Study Guide: Time: Spend it Well

Sunday January 29, 2017 | David Morrow

Focus Scripture:

Brief Summary:

Sometimes time doesn’t feel like such a gift. In fact if we’re not living in right relatedness with how God intended us to function, it can feel much more like a burden. Throughout history technology innovations have made false promises about giving more time back to their users, but in fact we have as many distractions as ever to keep us from living the simple, undistracted, others oriented life God calls us to. In this message we explore what can be done to take back control of how we’re living our life and spending our time so we don’t fall in to temptations that lead to getting our life from how busy we are.

Extended Summary:

With both time and money, when we hoard and think only inwardly we lose our right relatedness with God who is himself outpouring and generous. In reality time should feel more like a gift and less like a burden to manage. Part of the problem is that very few of us actually know where our time goes. We are defined by our busyness moving from one task to the next very rarely stopping to ask what direction life is headed, or what type of person do I want to become and is how I’m spending my time helping or hindering that pursuit.

When asked what is the most important in enabling living the Christian life, the author and theologian Dallas Willard said we need to “ruthlessly eliminate hurry from our life.” His idea is that if we can’t do that, the game is already over. There is a depth to life that doesn’t get experienced when we’re merely skimming the surface bouncing from one task and appointment to the next. The evidence of how common an issue this is can be seen when thinking about one of the most common responses to the question “how are you doing,” or “how are things going?” Most peoples’ responses include something to the effect of “Things are good. I’m just so busy.”

Many people, especially in the American culture have taken the idea of being driven and placed it above all other virtues. We have to be honest and admit when we’re overloaded and have not done well at saying no and creating healthy boundaries in our life. To do this effectively we absolutely need others we’ve given permission to come around us and lovingly speak truth in to our lives about our schedules.

In reading the Exodus story, one can see Moses struggling with some of these same aspects of seeming indispensability that many in today’s culture struggle with. Moses was confronted by his father in law Jethro about a blind spot Moses couldn’t see in regards to how he was interacting with his followers. Moses was saying yes to a lot of good things but could have possibly been missing out some more important things that God wanted to use him to accomplish with his people.

When thinking of life as a bucket, and the time commitments of life as water, sand, and rocks of varying sizes depending on their importance, it becomes clear that the order in which the rocks are put in the bucket is of crucial to ensure the big important rocks fit. The big rocks don’t fit if they aren’t put in first. This is true with our time and why we need to heed Jesus’ words in Matt 6:33 to “…seek first his kingdom and his righteousness, and all these things will be given to you as well.” The order in which we fill our time matters. It’s how we show what we value and where our priorities are. We don’t drift in to this kingdom life, it only happens by intentionality.

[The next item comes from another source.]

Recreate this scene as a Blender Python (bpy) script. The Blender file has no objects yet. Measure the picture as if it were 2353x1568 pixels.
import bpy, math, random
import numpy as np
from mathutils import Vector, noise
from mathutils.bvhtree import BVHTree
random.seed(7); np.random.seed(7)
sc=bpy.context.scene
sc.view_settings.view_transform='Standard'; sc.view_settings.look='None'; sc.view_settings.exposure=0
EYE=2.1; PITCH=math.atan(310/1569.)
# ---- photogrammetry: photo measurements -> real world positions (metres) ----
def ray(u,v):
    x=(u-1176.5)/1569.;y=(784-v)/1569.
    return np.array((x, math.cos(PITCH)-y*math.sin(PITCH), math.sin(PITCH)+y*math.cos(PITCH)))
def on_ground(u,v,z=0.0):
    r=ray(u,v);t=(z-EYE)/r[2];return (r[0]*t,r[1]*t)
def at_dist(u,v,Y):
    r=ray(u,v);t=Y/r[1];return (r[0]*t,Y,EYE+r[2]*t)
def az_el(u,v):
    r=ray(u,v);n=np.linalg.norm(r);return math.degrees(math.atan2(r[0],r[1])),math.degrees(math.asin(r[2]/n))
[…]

A few practical practices and takeaways:

1. Practice slowing and Solitude – if you never let the tension release, you’ll eventually break. To practice try things like taking the scenic route on your next road trip, purposefully stand in the longer line at the grocery store letting others go in front of you, or only drive in the right lane on the road for a couple days. Don’t try to increase your capacity, but rather learn to say no. In solitude we remove all our scaffolding so it’s just me, without any titles. This is scary but can also bring great freedom.

2. Plan for interruptions – many of the “distractions” or “interruptions” in Jesus’ life turned in to his more profound teaching or healing moments. We must learn to create margin in our life. We need space between our load and our limits, something in the reserve tank for the sake of others.

3. We need to put the big rocks in first – it helps to calendar out our days, weeks, and months to make sure we’re actually prioritizing our time in a way that aligns with our values. We all want to live out of who we want to be become, not out of what we want to get done. We want to keep life as a mission statement where we’re getting our marching orders and life from Christ, not as a to do list where we judge our success based on what we get done.

Reflection Questions:

  1. Were there any sections of scripture discussed that need more clarification? What parts did you not understand?
  2. Were any of the principles or ideas new or challenging to how you’ve viewed the management of time? Seeing it as a blessing or a burden to manage?
  3. Where do you need to relieve tension in your life that is building up based on how you spend your time? How could you invite those closest to you in your life in on that struggle to figure out a new priority structure?
  4. How do I plan for interruptions better? Where do I need more margin in my life?